Gezegenin üzerinde 200 bin yıldır insanlar var. Ancak “Bu insanlar gezegenin durumunda ne zaman belirgin etkiler yapmaya başladı?” sorusuna gelince, ilk 199 bin 500 yılı hızla geçmek gerekiyor. Nature dergisindeki araştırma, Antropocene’in başlangıcını sömürgeciliğin başladığı 1610 yılına, ikinci araştırma ilk nükleer patlamaya göndermeyle “büyük hızlanma” olarak da adlandırılan dönemin başladığı 1950’lere koyuyor.

Kapitalizmle ne ilgisi var?
İlk tarih, kapitalist üretim tarzının doğuşunda büyük yol oynayan ilkel birikim döneminin hızlandığı aşamayla ilgili. İkinci tarih de ilk kez gerçekten küresel bir hegemonya (iki kamplı da olsa) düzeninin şekillendiği, kapitalizmin kitlesel üretim ve kitlesel tüketim yapmaya başladığı, Fordizm, “tüketim toplumu” gibi kavramların popüler kültüre girdiği dönemle ilgili.

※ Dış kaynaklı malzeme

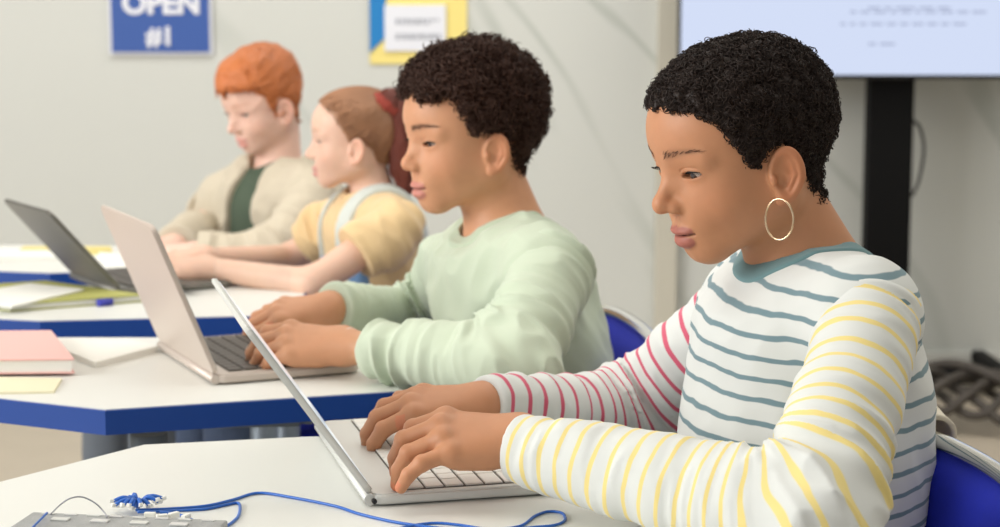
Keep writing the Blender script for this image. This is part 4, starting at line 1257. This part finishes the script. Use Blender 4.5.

Peki, neden aniden, insan etkinliği yerine kapitalizm kavramını kullanmaya başladım? Şundan: Bir süredir, toplumsal olayları değerlendirirken “insan hakları”, “insana değer vermek” gibi ilk anda akla uygun gelen kavramlarla düşünmeyi seviyoruz. Ancak, “insanı” yalnızca (tüm diğer özelliklerinden soyutlayarak) insan olarak tanımladığımızda, onu biyolojik varlığına indirgeyip herhangi bir “hayvan” olarak tanımladığımızı sanırım fark etmiyoruz.
Gerçekteyse (burada/şimdi) insan toplum içinde, o toplumun (ona uyumlu, ondan yana, ona karşı; kendi konumu üzerinde düşünebilen) insanı olarak var olur. Toplumun insanı, genelde sınıfsal konumu, ulusal, etnik, cinsel kimliği ile; özelde Platon’a atıfla, “techne” - özgün faaliyeti, işlevi ile tanımlanır: Salt insan olarak değil! “Salt insan” yoktur.
Bu açıdan baktığımızda, nüfus artışı, fosil yakıt kullanımı, atmosferde CO2 oranı göstergelerinin “kapitalizm öncesi insanın” 199 bin 500 yılı boyunca neredeyse değişmeden geldikten sonra 18. yüzyılın insanının etkinliği sonucunda hızla arttığını görebiliyoruz. Antropocene’e yol açan etkenlerden, nükleer atıklar, suni gübre dışındakileri, bu dönemden başlatabiliriz. Bu dönem ise kapitalist üretim tarzının, onun insanının etkinliklerinin belirginleşmesiyle çakışıyor. Antropocene kapitalist insanın ürünüdür!